14/3 Wire + Double Pole Breaker, Two 120v Circuits

circuitpole

I would appreciate any help or guidance. I'm in Canada and renovating what used to be the laundry room in my older house. I had originally planned on adding an outlet from one of the existing receptacles as part of the renovations. At the panel, a double pole 15 amp breaker with 14/3 wire is clearly labeled and dedicated to the room in question. The panel was upgraded within the last 30 years or so by a professional electrician and there is modern wire running from all breakers.

The 14/3 from the panel ends at the first receptacle in the room, where it runs into the outlet box along with 14/2 wire from a light switch. The red hot wire from the 14/3 is connected directly to the receptacle line, and the black is pigtailed together with black from the 14/2 wire and doesn't connect to this receptacle at all. The white neutrals are pigtailed together, and then feed into the appropriate line on the receptacle.

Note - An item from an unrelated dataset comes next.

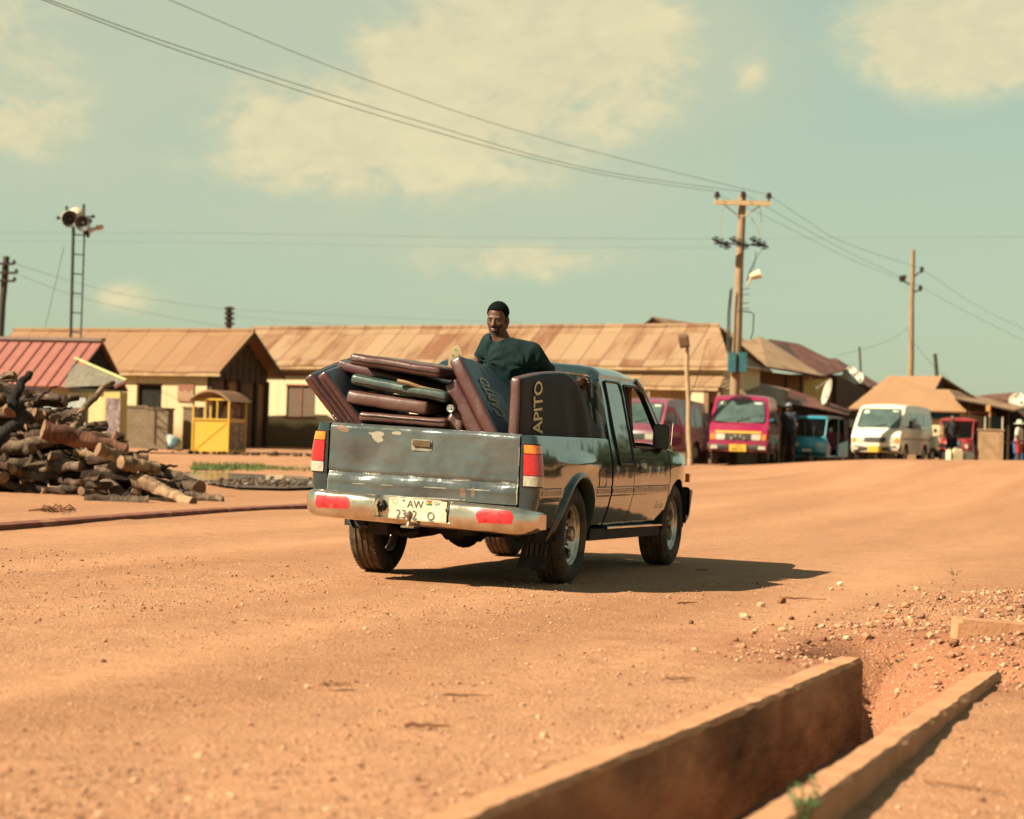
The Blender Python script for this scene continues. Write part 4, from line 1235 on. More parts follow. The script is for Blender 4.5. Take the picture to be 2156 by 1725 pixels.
# cab interior
for x in (-.36, .36):
    s = MB(); s.box((x, 2.72, .62), (.46, .5, .16)); s.box((x, 2.46, .92), (.44, .13, .56), (R_(-12), 0, 0)); s.box((x, 2.40, 1.26), (.24, .08, .15))
    so_ = tb(s, 'seat', [M('seat_cloth', (.035, .035, .034), (.02, .02, .02), 20, .95)], None, 0)
    bm = bmesh.new(); bm.from_mesh(so_.data); bmesh.ops.bevel(bm, geom=bm.edges[:], offset=.03, segments=2); bm.to_mesh(so_.data); bm.free()
ds = MB(); ds.grid(lambda x, a: (x, 3.62 - .3 * math.sin(a), .80 + .20 * math.cos(a) if a < 1.5 else .6), [-.72, -.3, .3, .72], [0, .4, .8, 1.2, 1.49, 1.6]); tb(ds, 'dashboard', [inside])
sw = MB(); Mx = Matrix.Translation((-.36, 3.22, .95)) @ Matrix.Rotation(R_(-62), 4, 'X'); sw.tube([Mx @ Vector((.18 * math.cos(2 * PI * k / 28), .18 * math.sin(2 * PI * k / 28), 0)) for k in range(28)], .013, 8, closed=True)
sw.tube([Mx @ Vector((-.17, 0, 0)), Mx @ Vector((.17, 0, 0))], .015, 6); tb(sw, 'steering_wheel', [blackp])
# ---------------------------------------------------------------- load of mattresses
vinyl = paint_mat('maroon_vinyl', (.060, .021, .020), (.15, .07, .05), .18, .36, None, 0, .22, bump=.35)
vinyl2 = paint_mat('brown_vinyl', (.074, .033, .027), (.17, .09, .062), .22, .38, None, 0, .2, bump=.35)
blue_v = paint_mat('navy_vinyl', (.030, .058, .085), (.12, .10, .09), .35, .40, None, 0, .2, bump=.3)
black_v = paint_mat('black_vinyl', (.006, .008, .013), (.045, .038, .036), .08, .5, None, 0, 0, bump=.3, spec=.12)
green_v = paint_mat('green_vinyl', (.026, .052, .046), (.15, .15, .11), .3, .34, None, 0, .3, bump=.35)
pipe_m = M('dark_piping', (.022, .012, .010), None, 20, .6)
gold_m = M('gold_lettering', (.62, .50, .26), (.46, .36, .18), 30, .5)
def V3(*a): return Vector(a)
def mattress(label, c, ex, ey, ez, size, side, face, face2=None, bend=None, rnd=.016, bulge=.012, piping=0, text=None, seed=0, group='mattresses piled on the pickup'):
    """local axes: ex along the near edge, ey away from the camera, ez through the thickness; c = middle of the near face"""
    w, l, th = size
    ex, ey, ez = [Vector(q).normalized() for q in (ex, ey, ez)]
    ez = (ez - ex * ez.dot(ex)).normalized(); ey = (ey - ex * ey.dot(ex) - ez * ey.dot(ez)).normalized()
    c = Vector(c)
    def shape(u, v, k):
        # u,v,k in -1..1 ; superellipsoid rounding of the edges plus cushion bulge and wrinkles
        p = Vector((u * w / 2, v * l / 2, k * th / 2))
        core = Vector((max(-w / 2 + rnd, min(w / 2 - rnd, p.x)), max(-l / 2 + rnd, min(l / 2 - rnd, p.y)), max(-th / 2 + rnd, min(th / 2 - rnd, p.z))))
        d = p - core
        if d.length > 1e-9: p = core + d.normalized() * min(d.length, rnd)
        b = (1 - u ** 2) * (1 - v ** 2)
        p.z += math.copysign(bulge * b, k) * abs(k)
        p.y += v * bulge * .9 * (1 - k * k) * (1 - .7 * u ** 8) * sstep(.93, 1.0, abs(v))
        p.x += u * bulge * .5 * (1 - k * k) * sstep(.93, 1.0, abs(u))
        q = p * 9 + Vector((seed * 3.1, 0, seed))
        p += Vector((0, .005, .005)) * mnoise.noise(q * .8) + Vector((0, .002, .0016)) * mnoise.noise(q * 2.7)
        if bend: p = bend(p)
        return c + ex * p.x + ey * (p.y + l / 2) + ez * p.z
    def steps(n, L):
        e = rnd / (L / 2)
        a = [-1, -1 + e * .3, -1 + e * .7, -1 + e * 1.0]
        return a + [(-1 + e) + (2 - 2 * e) * i / n for i in range(1, n)] + [-q for q in reversed(a)]
    U, Vv, K = steps(22, w), steps(26, l), steps(6, th)
    mb = MB()
    for kk, mi in ((1, 1), (-1, 2)): mb.grid(lambda u, v: shape(u, v, kk), U, Vv, mi, flip=kk < 0)
    for s in (1, -1):
        mb.grid(lambda u, k: shape(u, s, k), U, K, 0, flip=s > 0)
        mb.grid(lambda v, k: shape(s, v, k), Vv, K, 0, flip=s < 0)
    ctr = shape(0, 0, 0)
    f = lambda p: (Vector(p) - ctr)
    o = mb.build('mattress', [side, face, face2 or face], None, 60, merge=.0004, xf=f)
    o.matrix_world = MT @ Matrix.Translation(lean(ctr))
    tag(o, label, 'mattress', group)
    if piping is not None and piping is not False:
        pm = MB(); loop = []
        n = 26
        for i in range(n): loop.append((-1 + 2 * i / n, -1))
        for i in range(n): loop.append((1, -1 + 2 * i / n))
        for i in range(n): loop.append((1 - 2 * i / n, 1))
        for i in range(n): loop.append((-1, 1 - 2 * i / n))
        pts = []
        for u, v in loop:
            p = shape(u, v, piping); d = (ex * (u if abs(u) >= 1 else 0) + ey * (v if abs(v) >= 1 else 0))
            if abs(u) > .93 and abs(v) > .93: p = shape(u * .985, v * .985, piping)
            pts.append(p + d * .002)
        pm.tube(pts, .0052, 6, closed=True)
        pm.build('piping', [pipe_m], o, 60, xf=f)
    if text:
        body, kk, u0, v0, along, sz, sx = text
        vs, fs = text_mesh(body, 1.0, .12 if body[0] == 'C' else 0, 1.0)
        lt = MB(); du, dv = along
        out = []
        for a in vs:
            tx, ty = a[0] * sz * sx, a[1] * sz
            u = u0 + du * tx / (w / 2); v = v0 - du * ty / (l / 2)
            p0 = shape(u, v, kk); n_ = (shape(u + .01, v, kk) - p0).cross(shape(u, v + .01, kk) - p0) * kk
            n_.normalize()
            if n_.dot(ez) * kk < 0: n_ = -n_
            out.append(p0 + n_ * .007)
        lt.add(out, fs)
        lt.build('lettering', [gold_m], o, 0, xf=f)
    return o
mattress('top maroon mattress with black piping, laid across the whole pile', (-.275, .10, 1.468), (.64, 0, -.07), (.10, 1, -.05), (.07, 0, .64), (.66, .95, .078), vinyl, vinyl, seed=1, piping=-.12)
mattress('pale green mattress between the top maroon one and the plain brown one', (-.245, .11, 1.315), (.68, 0, -.10), (.08, 1, .02), (.10, 0, .68), (.70, .95, .075), green_v, green_v, seed=2, piping=-.35)
mattress('plain brown mattress without piping under the green one', (-.315, .08, 1.212), (.61, 0, -.065), (.08, 1, -.03), (.072, 0, .61), (.585, .95, .088), vinyl2, vinyl2, seed=3, piping=False)
mattress('lowest brown mattress resting on the tailgate rim, piping along its middle', (-.20, .09, 1.098), (.65, 0, -.022), (.05, 1, -.08), (.022, 0, .65), (.63, .9, .066), vinyl2, vinyl2, seed=4, piping=.25)
mattress('outermost maroon mattress leaning out over the left side of the bed', (-.72, .10, 1.15), (-.245, -.08, .31), (-.155, 1, .13), (.31, 0, .245), (.55, 1.0, .082), vinyl, blue_v, vinyl, seed=5, piping=.1)
mattress('maroon edged mattress with blue face leaning left, second from the outside', (-.615, .09, 1.155), (-.255, -.08, .325), (-.155, 1, .13), (.325, 0, .255), (.58, 1.05, .085), vinyl, blue_v, vinyl, seed=6, piping=-.2)
mattress('navy mattress lying nearly flat beneath the top maroon one, its blue upper face showing', (-.37, .40, 1.375), (.92, 0, -.19), (.05, 1, .03), (.19, 0, .92), (.92, 1.0, .08), vinyl, blue_v, vinyl, seed=12, piping=False)
mattress('short maroon mattress tucked under the blue faced lettered one', (.255, .17, 1.135), (-.255, .03, .405), (.05, 1, .0), (.36, 0, .235), (.58, .9, .115), vinyl, vinyl, seed=7, piping=False, rnd=.02)
mattress('tall leaning mattress with blue face lettered along its edge and maroon side', (.315, .12, 1.255), (-.335, .05, .545), (.02, 1, -.02), (.85, 0, .53), (.68, 1.0, .098), vinyl, blue_v, vinyl, seed=8, piping=False, rnd=.02,
         text=('CAPITO', 1, .05, -.58, (1, 0), .22, .40), bend=lambda p: p + Vector((-.22 * max(0, p.y + .25) ** 1.6, 0, 0)))
def slump(p):
    # far end sags outward over the bed rail and its top corner rolls down
    y = p.y + .85; t = y / 1.72
    top = float(np.interp(y, [0, .12, .5, .85, 1.05, 1.25, 1.45, 1.6, 1.75], [1.40, 1.425, 1.455, 1.475, 1.46, 1.37, 1.26, 1.16, 1.06]))
    top = 1.43 + .075 * math.sin(min(1, y / .95) * PI / 2) - .40 * sstep(.9, 1.8, y)
    z0 = .62; f = (p.x + .40) / .80
    z = z0 + (top - z0) * f
    q = p.copy(); q.x = z - 1.02
    q.z = p.z + .125 * sstep(.2, 1.7, y) * (1.1 - .4 * f) + .034 * math.sin(y * 13 + f * 5) * sstep(.6, 1.2, y) * max(0.0, 1 - f) ** .7
    return q
mattress('tall black faced mattress with gold letters standing along the right bed side', (.605, .09, 1.02), (0, 0, 1), (.0, 1, 0), (1, 0, 0), (.80, 1.70, .085), vinyl2, black_v, black_v, seed=9, piping=False, bend=slump, rnd=.022,
         text=('APITO', 1, .47, -.58, (1, 0), .24, .50))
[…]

This receptacle was used for a washing machine when the wiring was upgraded, and this is the only reason I can think of why maybe a separate hot wire was reserved for use here?

There are 3 other receptacles currently in this room as well, they are all wired as follows: They each have two separate runs of older NMD-3 12/2 wire that come down from the ceiling (currently hidden by drywall) and run parallel down stud bay into each outlet box. The hots and neutrals are pigtailed together, then connect to the lines on the receptacle. There are no wires connected to the load side of any of the plugs.

I'm familiar with running 12/2 and 14/2 to outlets and thought I had a basic understanding of typical wiring but what I've encountered here has me confused and intrigued. My first thought is that this was a type of multiwire branch circuit but it doesn't seem to fit with what I've read on those either. Is the double pole breaker being used to serve the room lights+plugs and also the washer plug as 2 separate 120v circuits? Why would 14/3 and a double breaker be used instead of just 14/2 and single pole breakers? Why the two runs of 12/2 into the other receptacles? Can I safely use 14/2 to add another outlet from the unused load side of the first plug that previously served the washer?

Thanks again for any help or clarification you can provide.

First Receptacle / Washer Plug

Other plugs

Best Answer

Well it IS a MWBC. It just happens to be one that serves one outlet on the one side, and (presumably you've checked that the other outlets do actually turn off when the breaker does) the remainder of the outlets and the lights from the other half. It still economizes the wire from the panel to the room (one 14/3 rather than 2 14/2's.)

The older 12Ga wire presumably just means that the older outlet wiring that was not changed out was done with 12/2, and might have been on a 20A circuit at that time. Since it's more than large enough for 15A, that's perfectly safe in the current arrangement. Likely the two runs of wire are in, and on to the next device in the chain.

Personally, I find the combining of outlets and lights to be a thing I object to (since I don't like getting left in the dark, and fixed lights almost never trip a circuit breaker, while outlets get whatever plugged into them until they do) but electrical codes in both of our countries don't care about that.